> [Your task] Copy out every line containing the word "pixels".

> [Input data]
>> BEGIN
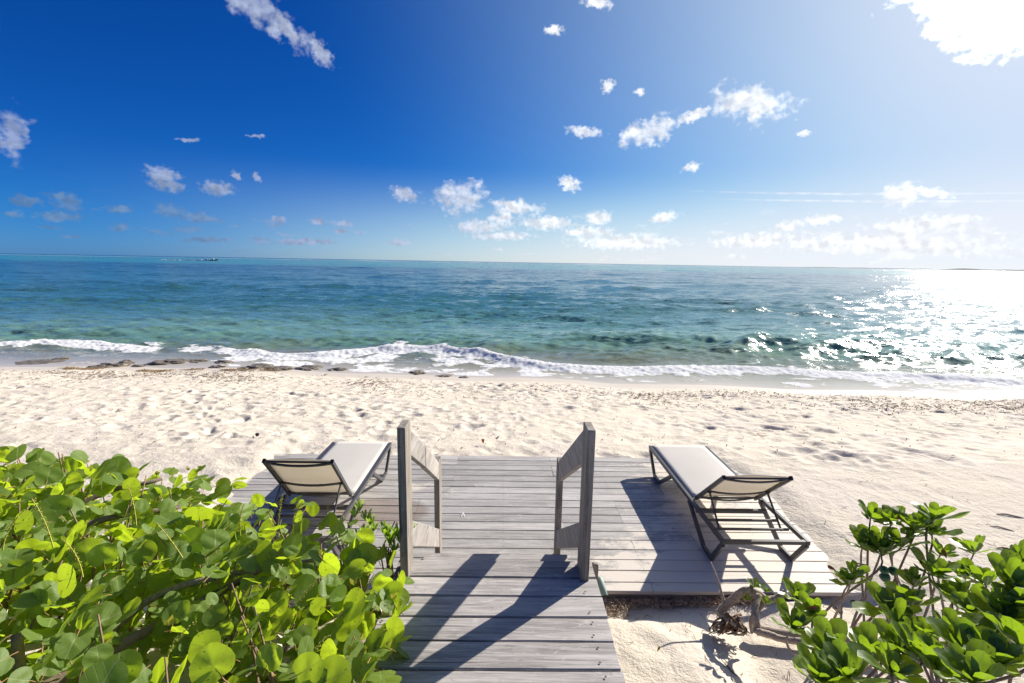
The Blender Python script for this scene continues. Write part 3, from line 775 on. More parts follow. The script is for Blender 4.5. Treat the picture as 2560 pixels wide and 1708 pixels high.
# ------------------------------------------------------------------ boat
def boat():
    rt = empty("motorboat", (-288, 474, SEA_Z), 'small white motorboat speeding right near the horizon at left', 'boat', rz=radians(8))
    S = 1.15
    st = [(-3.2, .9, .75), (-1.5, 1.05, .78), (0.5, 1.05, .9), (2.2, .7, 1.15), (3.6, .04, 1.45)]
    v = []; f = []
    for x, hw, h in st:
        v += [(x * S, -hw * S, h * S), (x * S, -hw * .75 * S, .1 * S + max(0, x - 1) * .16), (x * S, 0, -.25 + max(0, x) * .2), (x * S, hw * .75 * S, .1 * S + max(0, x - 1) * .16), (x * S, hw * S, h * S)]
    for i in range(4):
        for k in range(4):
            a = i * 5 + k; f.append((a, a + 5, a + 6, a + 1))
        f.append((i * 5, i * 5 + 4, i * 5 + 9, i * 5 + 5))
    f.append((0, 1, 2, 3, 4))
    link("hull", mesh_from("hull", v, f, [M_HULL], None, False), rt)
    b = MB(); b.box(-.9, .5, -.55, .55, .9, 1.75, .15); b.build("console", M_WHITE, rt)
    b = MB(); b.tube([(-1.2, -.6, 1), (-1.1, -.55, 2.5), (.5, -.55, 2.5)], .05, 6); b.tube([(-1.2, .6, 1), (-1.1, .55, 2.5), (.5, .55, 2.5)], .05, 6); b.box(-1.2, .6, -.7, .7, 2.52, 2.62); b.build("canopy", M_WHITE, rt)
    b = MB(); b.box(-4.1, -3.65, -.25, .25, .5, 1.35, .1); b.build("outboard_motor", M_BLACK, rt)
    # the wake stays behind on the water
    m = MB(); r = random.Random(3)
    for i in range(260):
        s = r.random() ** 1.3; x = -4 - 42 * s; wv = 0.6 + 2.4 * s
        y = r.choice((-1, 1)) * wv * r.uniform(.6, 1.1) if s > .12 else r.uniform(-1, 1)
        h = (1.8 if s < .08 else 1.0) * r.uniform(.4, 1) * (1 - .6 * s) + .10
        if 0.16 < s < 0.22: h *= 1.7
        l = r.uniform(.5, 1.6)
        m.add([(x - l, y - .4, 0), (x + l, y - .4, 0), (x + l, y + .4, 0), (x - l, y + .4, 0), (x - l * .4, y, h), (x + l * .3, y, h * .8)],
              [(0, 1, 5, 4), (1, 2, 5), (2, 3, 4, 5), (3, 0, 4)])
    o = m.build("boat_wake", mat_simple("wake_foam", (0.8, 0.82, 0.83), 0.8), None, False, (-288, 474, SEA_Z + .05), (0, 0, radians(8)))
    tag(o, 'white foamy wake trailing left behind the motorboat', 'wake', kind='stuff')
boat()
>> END
>> BEGIN
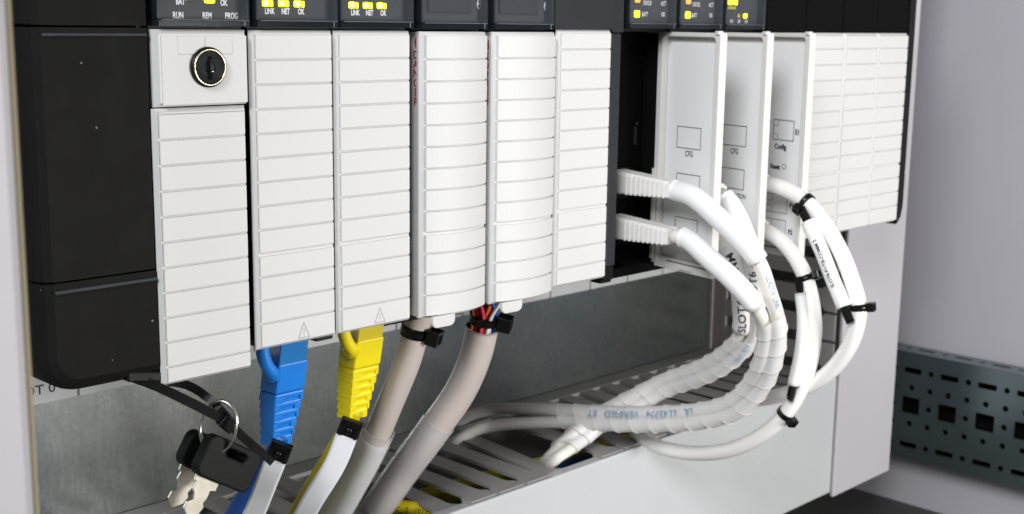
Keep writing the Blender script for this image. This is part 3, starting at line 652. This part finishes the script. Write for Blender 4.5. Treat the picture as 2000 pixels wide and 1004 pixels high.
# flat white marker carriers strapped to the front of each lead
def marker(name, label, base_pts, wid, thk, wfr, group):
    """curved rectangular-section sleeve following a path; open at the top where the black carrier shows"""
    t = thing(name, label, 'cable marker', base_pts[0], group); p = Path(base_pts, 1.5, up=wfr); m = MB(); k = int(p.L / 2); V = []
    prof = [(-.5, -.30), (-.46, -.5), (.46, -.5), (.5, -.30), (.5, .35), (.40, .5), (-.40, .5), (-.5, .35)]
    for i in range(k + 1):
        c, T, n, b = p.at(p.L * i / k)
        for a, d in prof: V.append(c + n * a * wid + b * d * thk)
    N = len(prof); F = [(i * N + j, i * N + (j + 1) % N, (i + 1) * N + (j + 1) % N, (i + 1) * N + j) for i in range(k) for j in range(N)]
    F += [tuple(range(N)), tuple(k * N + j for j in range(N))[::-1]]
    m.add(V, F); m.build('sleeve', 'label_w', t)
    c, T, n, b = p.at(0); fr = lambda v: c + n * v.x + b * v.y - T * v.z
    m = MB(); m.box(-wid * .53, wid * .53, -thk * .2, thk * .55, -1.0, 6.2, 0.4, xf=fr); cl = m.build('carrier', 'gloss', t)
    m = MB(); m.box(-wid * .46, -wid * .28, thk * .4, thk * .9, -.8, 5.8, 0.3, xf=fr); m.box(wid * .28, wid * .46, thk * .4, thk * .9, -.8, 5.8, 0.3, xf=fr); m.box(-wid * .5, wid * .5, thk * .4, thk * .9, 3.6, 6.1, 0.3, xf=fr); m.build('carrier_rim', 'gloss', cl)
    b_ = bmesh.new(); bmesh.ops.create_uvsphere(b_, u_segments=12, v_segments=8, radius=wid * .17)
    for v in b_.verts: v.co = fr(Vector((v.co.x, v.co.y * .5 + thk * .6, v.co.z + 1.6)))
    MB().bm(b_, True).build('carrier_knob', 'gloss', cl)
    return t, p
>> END
>> BEGIN
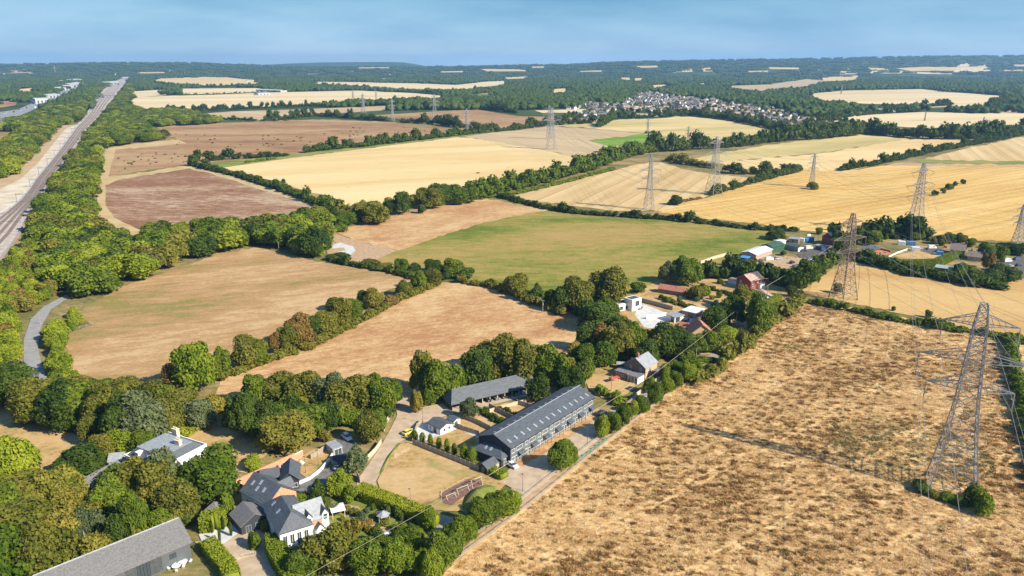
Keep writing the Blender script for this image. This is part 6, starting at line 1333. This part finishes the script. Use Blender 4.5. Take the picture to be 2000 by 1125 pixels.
>> END
> [Finished task]
The Blender Python script for this scene continues. Write part 3, from line 775 on. More parts follow. The script is for Blender 4.5. Treat the picture as 2560 pixels wide and 1708 pixels high.
Keep writing the Blender script for this image. This is part 3, starting at line 652. This part finishes the script. Write for Blender 4.5. Treat the picture as 2000 pixels wide and 1004 pixels high.
Keep writing the Blender script for this image. This is part 6, starting at line 1333. This part finishes the script. Use Blender 4.5. Take the picture to be 2000 by 1125 pixels.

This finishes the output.